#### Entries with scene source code

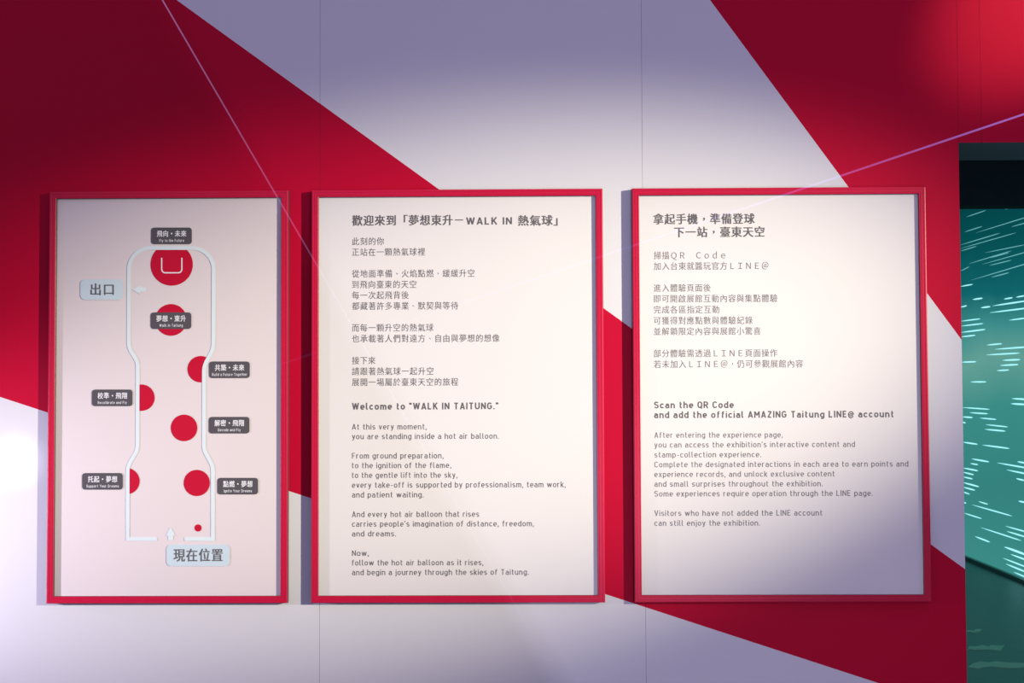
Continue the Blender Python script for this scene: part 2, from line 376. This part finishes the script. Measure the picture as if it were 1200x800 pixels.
# ------------------------------------------------------------------ framed boards
FR = -.0215                             # front of the frame
def board(name, label, xl, xr, paper, cat='sign'):
    k = (DIST+FR)/DIST
    xl *= k; xr *= k; zt = EYE+(2.0922-EYE)*k; zb_ = EYE+(.94385-EYE)*k; w = .0200
    cx, cz = (xl+xr)/2, (zt+zb_)/2
    t = bpy.data.objects.new(name, None); C.objects.link(t); t.empty_display_size = .1
    t['label'] = label; t['category'] = cat
    T = (cx, 0, zb_-w)
    t.location = T; INV[t.name] = Vector(T)
    # rail profile: (inset from the outer edge, y)
    prof = [(0, -.0005), (0, -.0198), (.0010, -.0210), (.0028, FR), (.0064, FR), (.0070, FR+.0008), (.0078, FR+.0008), (.0084, FR), (.0150, FR), (.0156, FR+.0008), (.0164, FR+.0008), (.0170, FR), (.0188, FR), (w, FR+.001), (w, -.0120)]
    dark = {0, 13}
    corners = [(xl-w, zb_-w, 1, 1), (xr+w, zb_-w, -1, 1), (xr+w, zt+w, -1, -1), (xl-w, zt+w, 1, -1)]
    for e in range(4):
        A, B = corners[e], corners[(e+1) % 4]; vs, fs, mi = [], [], []
        for (ins, y) in prof:
            for c in (A, B): vs.append((c[0]+c[2]*ins, y, c[1]+c[3]*ins))
        n = len(prof)
        for q in range(n-1): fs.append([2*q, 2*q+1, 2*q+3, 2*q+2]); mi.append(1 if q in dark else 0)
        fs.append([2*q for q in range(n)]); mi.append(1); fs.append([2*q+1 for q in range(n)][::-1]); mi.append(1)
        fs.append([0, 2*n-2, 2*n-1, 1]); mi.append(1)
        place(obj('frame_rail', mesh('frame_rail', vs, fs, mi), [M['frame'], M['edge']]), t)
    vs, fs = [], []; add_box(vs, fs, (xl-.004, PANEL_Y, zb_-.004), (xr+.004, -.004, zt+.004))
    pn = place(obj('panel', mesh('panel', vs, fs), paper), t)
    return t, pn
INV = {}
def place(o, t):                       # geometry was made in world space: move it under its thing
    off = INV[t.name]
    for v in o.data.vertices: v.co -= off
    o.data.update(); o.parent = t
    INV[o.name] = off
    return o
def sub(o, p):                         # the parent part sits at its thing's origin
    off = INV[p.name]
    for v in o.data.vertices: v.co -= off
    o.data.update(); o.parent = p; INV[o.name] = off
    return o

mapb, mapp = board('map_board', 'red framed pale pink floor map board with red dots, left of the two text boards', -1.35984, -.70567, M['pink'])
welb, welp = board('welcome_board', 'red framed cream text board with the welcome message, between the map and the phone notice', -.59696, .20547, M['cream'])
phob, phop = board('notice_board', 'red framed cream notice board about the phone page, nearest the dark doorway', .33042, 1.13541, M['cream'])

def tl(name, lines, m, t): return place(text_lines(name, lines, m, None), t)
L0 = 412.6
tl('heading_text', [('歡迎來到「夢想東升－', L0, 542.7, 258.6, 11.6, .026, 'c'), ('WALK IN', 546.3, 600, 263.2, 8.6, .05, 'b'), ('熱氣球」', 607, 653.5, 258.6, 11.6, .026, 'c')], M['ink'], welb)
def cj(l, rows, h=8.7, bold=.0): return [(s, l, r, y, h, bold, 'c') for (s, r, y) in rows]
def en(l, rows, h=6.7, bold=.0): return [(s, l, r, y, h, bold, 'b') for (s, r, y) in rows]
for rows in ([('此刻的你', 450, 282.9), ('正站在一顆熱氣球裡', 498, 295.5)],
             [('從地面準備、火焰點燃、緩緩升空', 556, 320.8), ('到飛向臺東的天空', 488, 333.5), ('每一次起飛背後', 479, 346.1), ('都藏著許多專業、默契與等待', 537, 358.7)],
             [('而每一顆升空的熱氣球', 508, 384.2), ('也承載著人們對遠方、自由與夢想的想像', 585.5, 396.9)],
             [('接下來', 440, 422.5), ('請跟著熱氣球一起升空', 508, 435.2), ('展開一場屬於臺東天空的旅程', 537, 447.9)]):
    tl('paragraph_text', cj(L0, rows), M['ink'], welb)
tl('heading_text', en(L0, [('Welcome to \"WALK IN TAITUNG.\"', 584, 480)], 8.0, .062), M['ink'], welb)
for rows in ([('At this very moment,', 500, 503.2), ('you are standing inside a hot air balloon.', 584.5, 514.5)],
             [('From ground preparation,', 519.8, 537.2), ('to the ignition of the flame,', 528.8, 548.5), ('to the gentle lift into the sky,', 536, 559.9), ('every take-off is supported by professionalism, team work,', 663, 571.4), ('and patient waiting.', 496.3, 582.8)],
             [('And every hot air balloon that rises', 561.5, 605.7), ('carries people\'s imagination of distance, freedom,', 625.7, 617), ('and dreams.', 464, 628.4)],
             [('Now,', 432.2, 651.2), ('follow the hot air balloon as it rises,', 566.5, 662.4), ('and begin a journey through the skies of Taitung.', 619.5, 673.7)]):
    tl('paragraph_text', en(L0, rows), M['ink'], welb)

L1_ = 766.2
tl('heading_text', [('拿起手機，準備登球', 765.5, 884.5, 257, 11.6, .026, 'c')], M['ink'], phob)
tl('heading_text', [('下一站，臺東天空', 790, 896, 272.2, 11.6, .026, 'c')], M['ink'], phob)
for rows in ([('掃描ＱＲ　Ｃｏｄｅ', 850, 299.4), ('加入台東就醬玩官方ＬＩＮＥ＠', 900.5, 312)],
             [('進入體驗頁面後', 833, 337.5), ('即可開啟展館互動內容與集點體驗', 911, 350.1), ('完成各區指定互動', 843, 362.9), ('可獲得對應點數與體驗紀錄', 882, 375.8), ('並解鎖限定內容與展館小驚喜', 891.5, 388.4)],
             [('部分體驗需透過ＬＩＮＥ頁面操作', 911, 414.2), ('若未加入ＬＩＮＥ＠，仍可參觀展館內容', 941, 426.8)]):
    tl('paragraph_text', cj(L1_, rows), M['ink_light'], phob)
tl('heading_text', en(766.6, [('Scan the QR Code', 860, 478.3), ('and add the official AMAZING Taitung LINE@ account', 1047, 489.8)], 7.9, .055), M['ink'], phob)
for rows in ([('After entering the experience page,', 917.4, 512.9), ('you can access the exhibition\'s interactive content and', 1002, 524.3), ('stamp-collection experience.', 892, 535.9), ('Complete the designated interactions in each area to earn points and', 1064.5, 547.4), ('experience records, and unlock exclusive content', 978, 558.8), ('and small surprises throughout the exhibition.', 964, 570.2), ('Some experiences require operation through the LINE page.', 1022.7, 581.6)],
             [('Visitors who have not added the LINE account', 963.5, 604.4), ('can still enjoy the exhibition.', 890.5, 616)]):
    tl('paragraph_text', en(767, rows), M['ink_light'], phob)

# ------------------------------------------------------------------ the map print
def ink_poly(name, polys, m, t, lift=.0004):
    y = PANEL_Y-lift; vs, fs = [], []
    for pl in polys:
        i = len(vs)
        for (a, b_) in pl:
            q = P(a, b_, y); vs.append((q.x, y, q.y))
        fs.append(list(range(i, i+len(pl))))
    return place(obj(name, mesh(name, vs, fs), m), t)
def ribbon(pts, w):                     # quads along a pixel path of width w
    n = len(pts); L, Rr = [], []
    for i in range(n):
        a = Vector(pts[max(i-1, 0)]); b_ = Vector(pts[min(i+1, n-1)]); d = (b_-a).normalized(); nn = Vector((-d.y, d.x))
        k = 1.0
        if 0 < i < n-1:
            d1 = (Vector(pts[i])-a).normalized(); k = 1/max(.5, d1.dot(d))
        p = Vector(pts[i]); L.append(p+nn*w/2*k); Rr.append(p-nn*w/2*k)
    return [[L[i], L[i+1], Rr[i+1], Rr[i]] for i in range(n-1)]
def arc(cx, cy, r, a0, a1, n=10): return [(cx+r*cos(radians(a0+(a1-a0)*i/n)), cy+r*sin(radians(a0+(a1-a0)*i/n))) for i in range(n+1)]
def smooth(pts, r=7, n=5):              # round the inner corners of a polyline
    out = [pts[0]]
    for i in range(1, len(pts)-1):
        p, a, b_ = Vector(pts[i]), Vector(pts[i-1]), Vector(pts[i+1])
        A = p+(a-p).normalized()*r; B = p+(b_-p).normalized()*r
        for k in range(n+1):
            s = k/n; q = A*(1-s)**2+p*2*s*(1-s)+B*s*s; out.append((q.x, q.y))
    return out+[pts[-1]]
left = smooth([(150.9, 330), (150.7, 407), (161.3, 424), (161.0, 527), (149.6, 546), (149.5, 600)], 6)
right = smooth([(250.2, 330), (249.9, 408), (239, 429), (238.8, 527), (249.3, 546), (249.3, 600)], 6)
path = [(183.8, 631.3)] + [(149.5, 631.3)] + left[::-1] + arc(176, 315.6, 25.1, 180, 270, 12) + arc(225.1, 315.6, 25.1, 270, 360, 12) + right + [(249.3, 631.3)] + [(216, 631.3)]
ink_poly('route_outline', ribbon(path, 4.3), M['pale'], mapb, .0012)
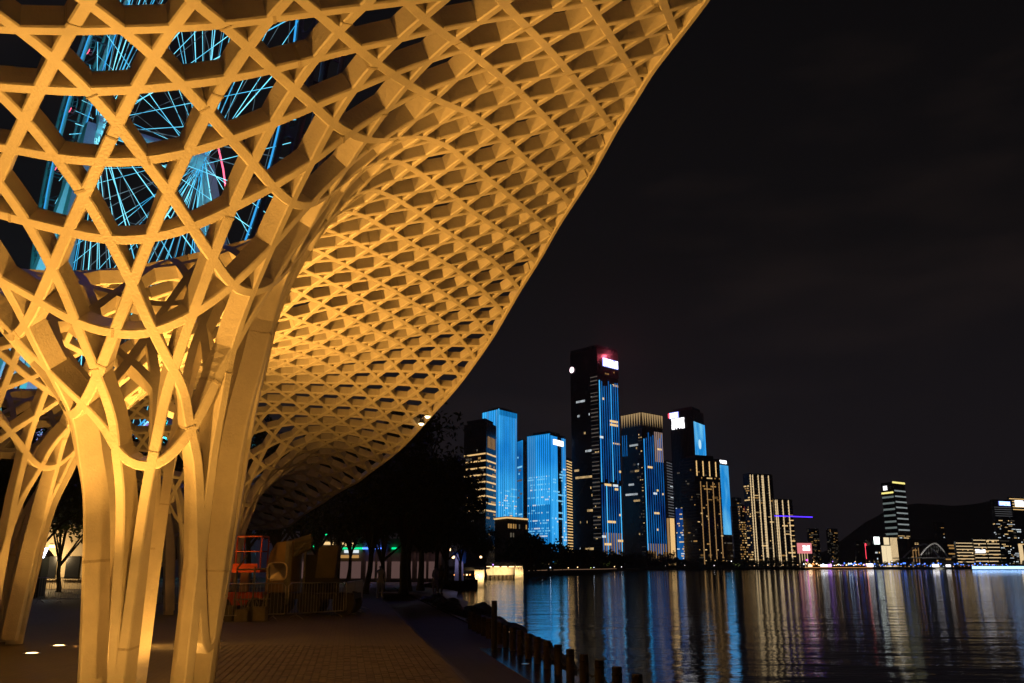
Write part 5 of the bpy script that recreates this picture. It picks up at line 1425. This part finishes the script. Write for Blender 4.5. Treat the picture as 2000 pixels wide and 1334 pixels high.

#### YOUR TASK
Calculate how many lines of the material include the string "picture", and state that number by itself.

#### TASK ANSWER
2